Quizá también radica aquí la problemática más profunda, por la cual el Señor no fue recibido como hubiera correspondido a la verdad y al amor. Frecuentemente Jesús se encuentra ante corazones endurecidos; corazones que no están dispuestos a dejarse instruir. También en la Antigua Alianza escuchamos sobre este sufrimiento de Dios. ¡Cuántas veces oímos la queja de que el pueblo no escucha, que tiene el corazón cerrado, que se rebela con terquedad, que es demasiado orgulloso como para entender los humildes caminos de Dios! He ahí la situación cuando el Señor está ante la puerta de nuestro corazón y toca, pero no se le abre.

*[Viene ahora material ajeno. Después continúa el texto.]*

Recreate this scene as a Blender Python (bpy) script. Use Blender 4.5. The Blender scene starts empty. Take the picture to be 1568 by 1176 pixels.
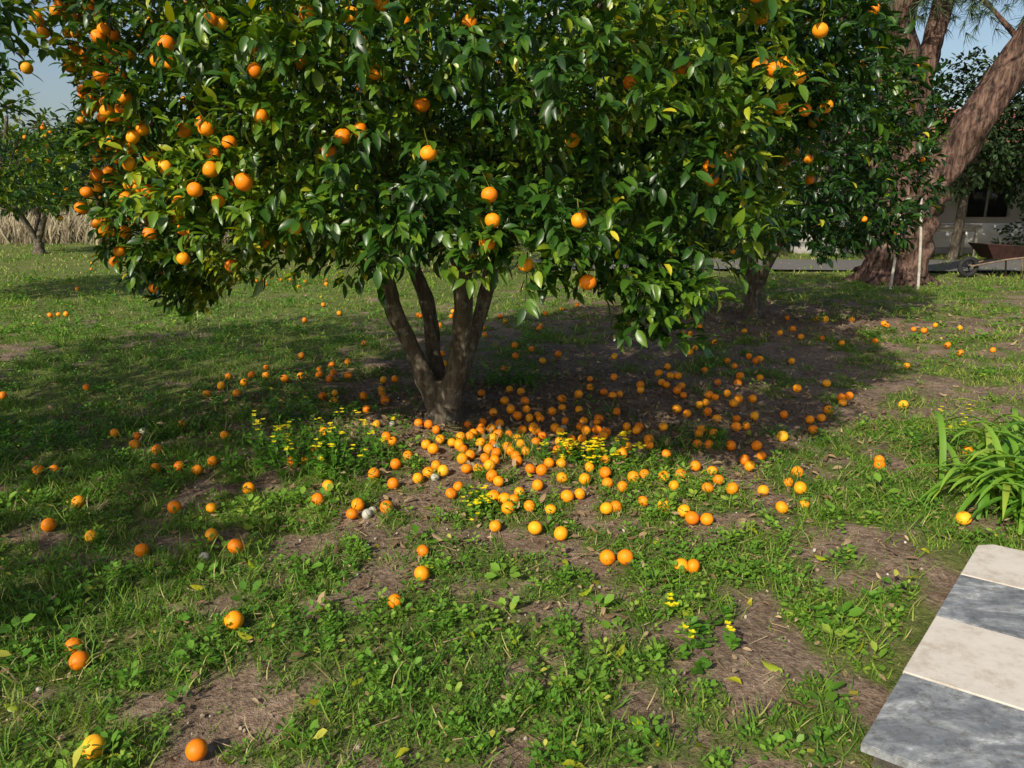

Aparte de que siempre deberíamos examinar ante Dios el estado en que se encuentra nuestro propio corazón, de manera que nunca se vaya a cerrar ante sus directrices, no podemos olvidarnos de orar por aquellas personas que han de ser tocadas por el evangelio, para que puedan percibir cómo el Padre las atrae y le abran la puerta de su corazón. Dios no quiere nada menos que donarse a Sí mismo… ¡y con eso basta!